On Saturday I installed it, and I must say that it is the most sophisticated music player I have come across, and it really did help me find and categorise my music through a very well thought out interface. Unfortunately that well thought out interface only applies to the GUI, meaning that I still need to be SSH'd into my music server to control it fully. The web interface scripts are unfortunately fairly simple and still require substantial mucking around.
I love New Zealand music in particular, and one of the things I thought Amarok did particularly well was handling podcasts. The ease with which I was able to add an RSS feed and play episodes from it immediately encouraged me to catch up on Liz Barry's NZ Music show which has always wanted to play on my laptop when I use my normal RSS reader. Now that I've done this through Amarok I can see that whatever I switch to will need to support this sort of thing in a straightforward manner.

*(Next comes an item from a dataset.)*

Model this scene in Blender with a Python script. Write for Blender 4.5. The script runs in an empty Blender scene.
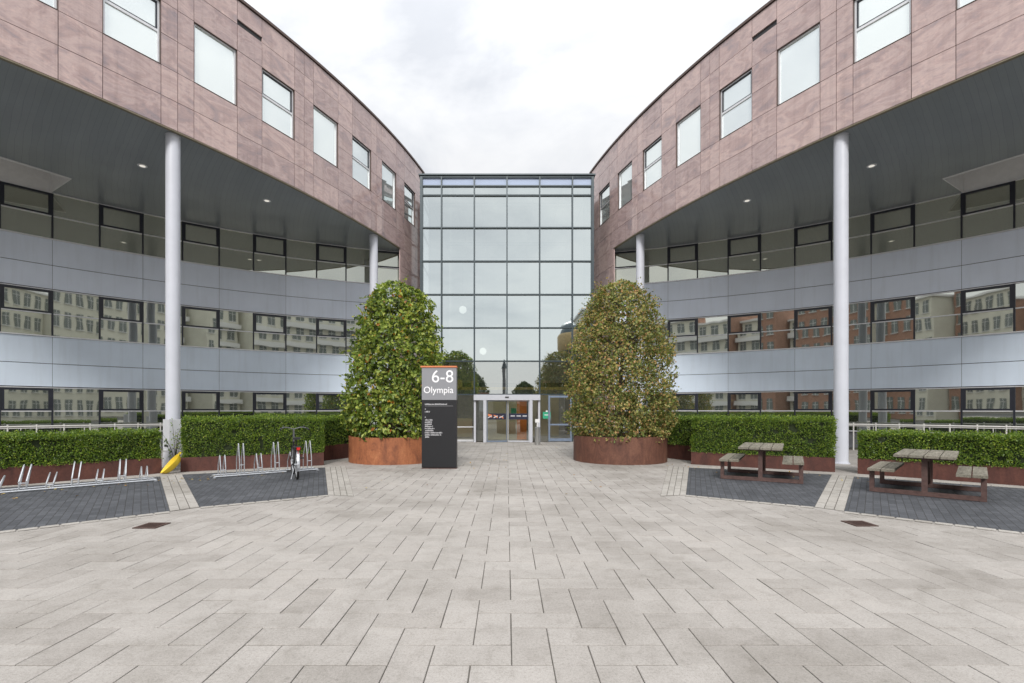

It all looks pretty hopeful though so I might look to taking some client/server model music player, tying it into the Amarok database, and making a front-end work with that. I'll probably pick over my existing code and see if something could be done with that, or take a look at Music Player Daemon (mpd) which seems to start with many of the ideas about remote control that are right for me, albeit without the database support that I like in my own setup, and which Amarok seems to do very well.
I've done all my interface coding for my existing setup as a web front-end. The Music Player Daemon doesn't rely on a web interface though - it is a more traditional client-server model, and this is undoubtedly a good way to be for something where the action happens at both ends in an asynchronous manner. There certainly seem to be a good set of clients for mpd.
In any case the time has definitely come to reexamine my options for playing music. It's probably five years since I set this up and wrote my crude player and the world has moved on.